* _GOAL_:
Every line below that contains "This" is to be copied.

* _THE INPUT_:
■ ■ ■ ■ ■ ■ ■
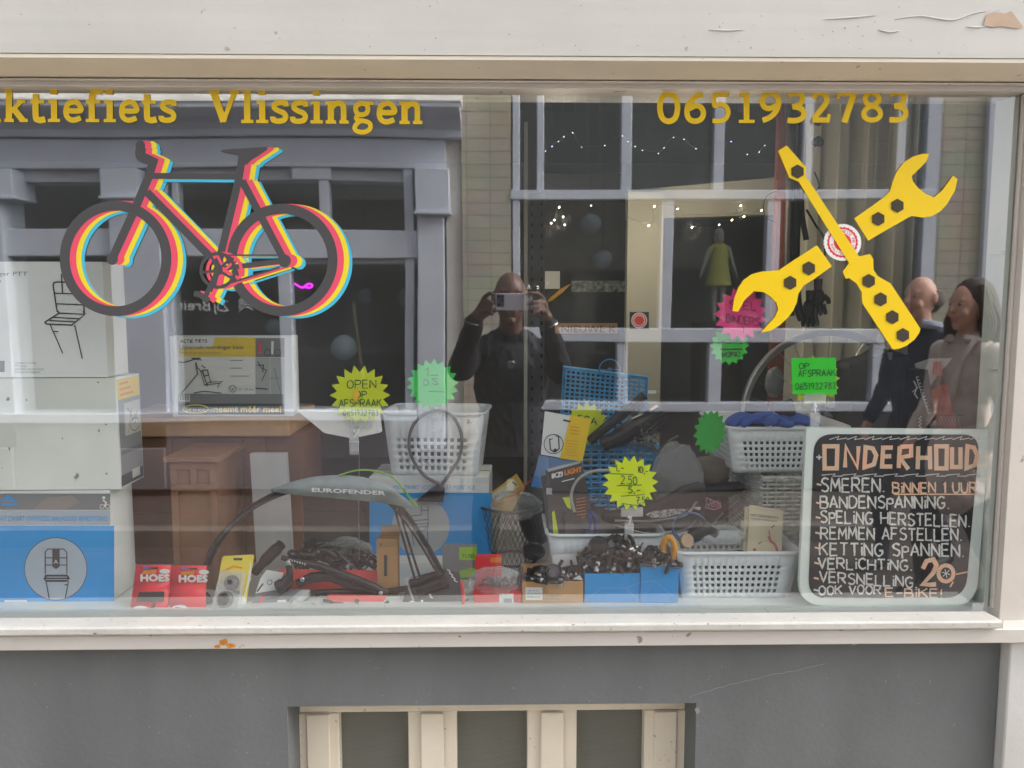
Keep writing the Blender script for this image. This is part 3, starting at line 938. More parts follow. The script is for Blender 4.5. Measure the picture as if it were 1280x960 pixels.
■ ■ ■ ■ ■ ■ ■
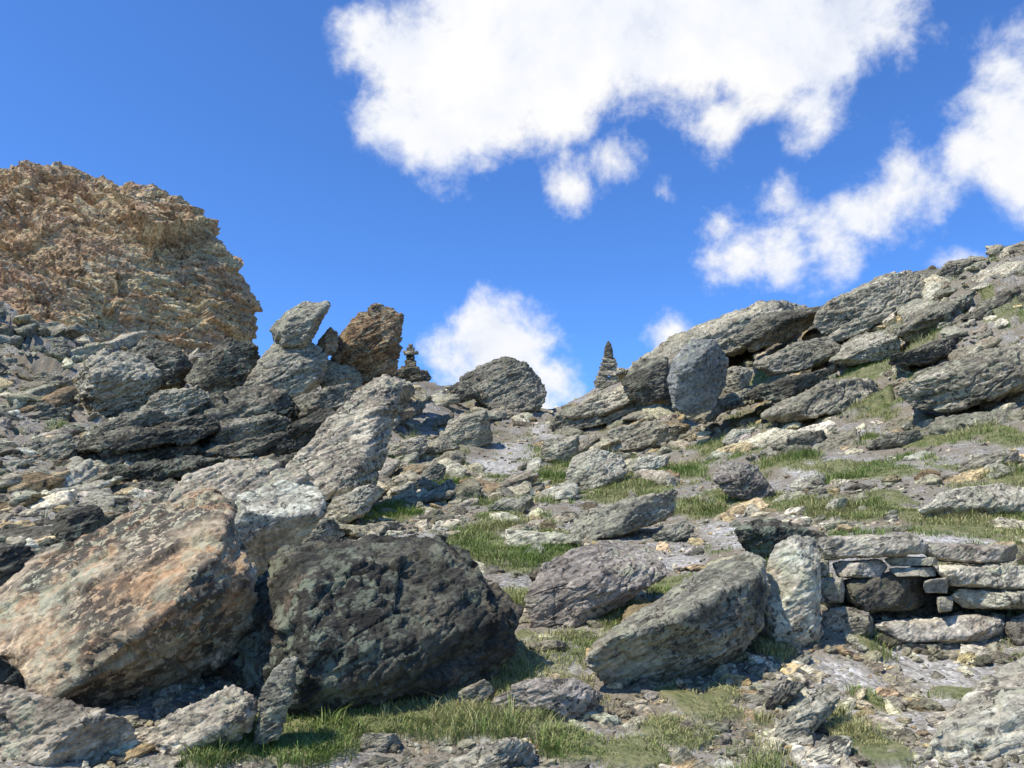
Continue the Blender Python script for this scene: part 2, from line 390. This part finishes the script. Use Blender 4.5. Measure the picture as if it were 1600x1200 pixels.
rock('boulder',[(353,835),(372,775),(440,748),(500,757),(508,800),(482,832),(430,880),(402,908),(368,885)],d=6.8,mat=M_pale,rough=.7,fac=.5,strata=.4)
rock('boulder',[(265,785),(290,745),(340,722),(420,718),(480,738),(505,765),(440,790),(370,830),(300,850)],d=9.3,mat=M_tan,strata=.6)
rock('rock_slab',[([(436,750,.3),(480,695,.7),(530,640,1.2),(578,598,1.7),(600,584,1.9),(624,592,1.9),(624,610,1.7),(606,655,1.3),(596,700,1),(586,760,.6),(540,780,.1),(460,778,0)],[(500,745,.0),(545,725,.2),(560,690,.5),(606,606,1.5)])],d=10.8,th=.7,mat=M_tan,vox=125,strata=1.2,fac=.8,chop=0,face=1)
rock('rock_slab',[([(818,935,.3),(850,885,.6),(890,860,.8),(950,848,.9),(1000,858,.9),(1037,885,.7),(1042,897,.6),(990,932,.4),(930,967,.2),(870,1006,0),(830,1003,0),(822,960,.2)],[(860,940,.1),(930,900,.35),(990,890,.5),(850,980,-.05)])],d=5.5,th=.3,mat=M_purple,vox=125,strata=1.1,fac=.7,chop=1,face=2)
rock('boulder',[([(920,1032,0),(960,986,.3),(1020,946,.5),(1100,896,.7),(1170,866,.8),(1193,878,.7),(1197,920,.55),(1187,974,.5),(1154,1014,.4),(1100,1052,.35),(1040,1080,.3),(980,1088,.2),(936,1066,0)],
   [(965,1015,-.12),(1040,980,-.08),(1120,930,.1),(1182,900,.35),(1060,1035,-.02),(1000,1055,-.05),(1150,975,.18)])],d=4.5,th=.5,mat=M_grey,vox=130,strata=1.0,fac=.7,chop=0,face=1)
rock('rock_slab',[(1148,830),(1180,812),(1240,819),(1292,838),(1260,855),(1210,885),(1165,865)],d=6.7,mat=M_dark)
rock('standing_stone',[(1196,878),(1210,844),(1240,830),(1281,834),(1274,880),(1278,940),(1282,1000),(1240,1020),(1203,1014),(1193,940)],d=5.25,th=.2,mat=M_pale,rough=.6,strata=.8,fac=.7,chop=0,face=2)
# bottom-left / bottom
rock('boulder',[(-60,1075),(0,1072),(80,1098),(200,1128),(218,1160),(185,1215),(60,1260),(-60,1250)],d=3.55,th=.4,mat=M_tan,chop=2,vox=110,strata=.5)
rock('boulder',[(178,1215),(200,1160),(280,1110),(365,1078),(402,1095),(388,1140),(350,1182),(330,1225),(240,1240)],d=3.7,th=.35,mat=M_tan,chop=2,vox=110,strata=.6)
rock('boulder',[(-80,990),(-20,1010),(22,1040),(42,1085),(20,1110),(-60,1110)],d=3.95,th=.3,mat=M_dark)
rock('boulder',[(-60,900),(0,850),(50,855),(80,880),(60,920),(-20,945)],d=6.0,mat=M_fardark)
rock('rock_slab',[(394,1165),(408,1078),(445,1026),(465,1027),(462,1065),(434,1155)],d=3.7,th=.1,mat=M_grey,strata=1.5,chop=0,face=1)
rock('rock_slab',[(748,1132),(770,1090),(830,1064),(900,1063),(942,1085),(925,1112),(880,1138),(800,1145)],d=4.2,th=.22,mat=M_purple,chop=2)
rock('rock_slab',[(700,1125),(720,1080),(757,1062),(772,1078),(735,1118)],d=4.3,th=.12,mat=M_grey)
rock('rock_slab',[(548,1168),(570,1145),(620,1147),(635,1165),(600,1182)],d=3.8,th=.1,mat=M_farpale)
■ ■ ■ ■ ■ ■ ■
* _EXERCISE SOLUTION_:
Keep writing the Blender script for this image. This is part 3, starting at line 938. More parts follow. The script is for Blender 4.5. Measure the picture as if it were 1280x960 pixels.
Continue the Blender Python script for this scene: part 2, from line 390. This part finishes the script. Use Blender 4.5. Measure the picture as if it were 1600x1200 pixels.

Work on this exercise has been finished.